Dice el pregón de la vigilia pascual, el antiquísimo Exultat, “¡Feliz la culpa que mereció tal Redentor!” y, en eso de las miserias y desgracias, nuestro amigo Andreas Kartak fue un profesional, un hombre hecho a la medida del amor misericordioso del Dios cristiano que carga sobre sí las culpas de sus torpes criaturas. Porque, ¿quién se atrevería a aspirar a un Dios que no fuese así?
"Denos Dios a todos nosotros, bebedores, tan liviana y hermosa muerte"·
PELÍCULA "LA LEYENDA DEL SANTO BEBEDOR"
dirigido por Ermanno Olmi
Ganadora del León de Oro en Venecia, La leyenda del santo bebedor (La leggenda del santo bevitore) es una adaptación bastante fiel a la novela dominada de arriba abajo por la habitual elegancia en la puesta en escena de Ermanno Olmi, que opta por darle al film un tono de serena tristeza alejado de dramatismos, al que contribuyen los pequeños flashbacks que nos muestran, sin apoyarse en la palabra, el pasado de Andreas (impresionante interpretación de Rutger Hauer) y el porqué de su situación actual.
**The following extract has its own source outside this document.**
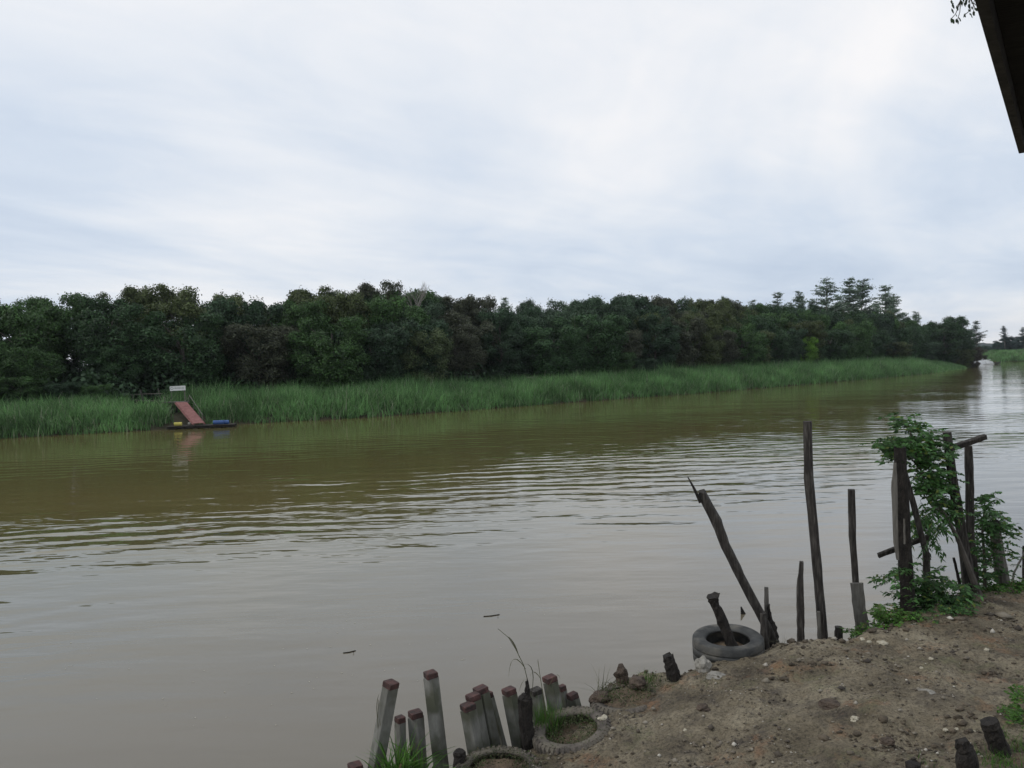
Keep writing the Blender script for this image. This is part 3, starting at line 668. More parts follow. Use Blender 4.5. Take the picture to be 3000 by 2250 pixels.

Obra maestra sobre la redención más íntima y personal, sobre la segunda oportunidad para los abandonados de sentirse persona y disfrutar de nuevo brévemente de lo que no debería negársele a nadie, religiosa y mística en el más amplio sentido, La leyenda del santo bebedor nos guarda para su parte final una larga secuencia sin diálogos de cine descomunal, la que nos muestra las últimas horas que pasa Andreas, antes de realizar, por fin, su ofrenda, en la taberna donde se refugia habitualmente junto a otros vagabundos. Pocas veces el cine nos ha hecho sentir tan intensamente la amenaza del frío, el viento y la lluvia tras unos cristales, el calor acogedor de una pequeña estufa, la soledad de unas personas que comparten abrigo sin dirigirse la palabra, la compañía del abundante vino por el que una pareja de ancianos le devuelve a Andreas la imagen de sus padres y este les muestra el reloj que le dieron al dejar su hogar y que aún conserva… Solo por ese fragmento inolvidable, Olmi debería tener reservado un rinconcito en los altares del cine.